Comentaristas, televisões, rádios, jornais e redes sociais só falam nisso. Será que o moralismo dos norte-americanos chegou na terra da libertinagem gaulesa? E quem hackeou a conta cifrada de Grivaux e entregou o vídeo para o russo? O presidente Emmanuel Macron, não acusou diretamente os serviços de inteligência de Moscou, mas na conferência de segurança internacional de Munique voltou a repetir claramente que os russos continuavam a desestabilizar as democracias ocidentais pelas redes sociais.

A embaixada russa em Paris insinuou que poderia ter sido uma parte do establishment francês descontente com as últimas aberturas feitas por Macron a Vladimir Putin. Alguns até trataram Grivaux de imbecil. Como é possível que um responsável político desse calibre possa enviar vídeos íntimos num mundo dominado pelas redes sociais onde nada desaparece e tudo vem a público um dia?

Na verdade, a classe política está descobrindo que nenhum político pode sobreviver num mundo organizado em torno das redes sociais se não foi um santo asceta desde pequenininho. Mas como não há ninguém sem pecado escondido, o preço individual a pagar para entrar na política este se tornando exorbitante.

As pessoas do bem não estão mais a fim de enfrentar essa permanente máquina de lavar roupa suja que pode destruir em poucos minutos a vida de qualquer um. Tudo isso é um tiro de morte na democracia representativa.

A política vira prato cheio para regimes e partidos autoritários, onde tudo é golpe baixo, e ganha quem não tem escrúpulos em utilizar a violência e a mentira sistemáticas. Pior ainda: hoje é possível produzir até falsos vídeos comprometedores.

Fenômeno perigosíssimo

Para tentar lutar contra esse fenômeno perigosíssimo para as liberdades públicas, políticos e juristas querem regulamentar as redes e reprimir pesado quem lança “fake news” ou ataca a vida privada das pessoas. Só que já é tarde. A democracia representativa tem poucas chances de prosperar num mundo que impinge uma transparência total nas relações humanas, até as que são perfeitamente legais.
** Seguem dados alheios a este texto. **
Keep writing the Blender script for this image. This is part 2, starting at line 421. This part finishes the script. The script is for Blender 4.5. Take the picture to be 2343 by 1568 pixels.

Qualquer fulano com um smartphone se sente empoderado para reclamar, xingar e exigir, a qualquer hora, a demissão dos representantes que não lhe apetecem. Qualquer legitimidade política ou até moral está desaparecendo no vendaval das redes. É como se os internautas se atribuíssem uma forma de poder legislativo fora de qualquer processo eleitoral.

A França viveu isso na carne com as manifestações sociais permanentes contestando a legitimidade do governo e até o programa do presidente Macron aprovado por ampla maioria dos votos na eleição de 2017. Só que essa função legislativa que a multidão conectada se arrogou só pode promover a violência verbal e física daqueles que acham que cada um também deve ter um poder executivo. E que o uso da força e da intimidação é legítimo para qualquer cidadão.

A questão hoje não é saber como a democracia representativa vai controlar as redes para sobreviver. O problema é inventar um novo tipo de regime democrático, que possa garantir as liberdades públicas e individuais, adaptado aos tempos da Internet.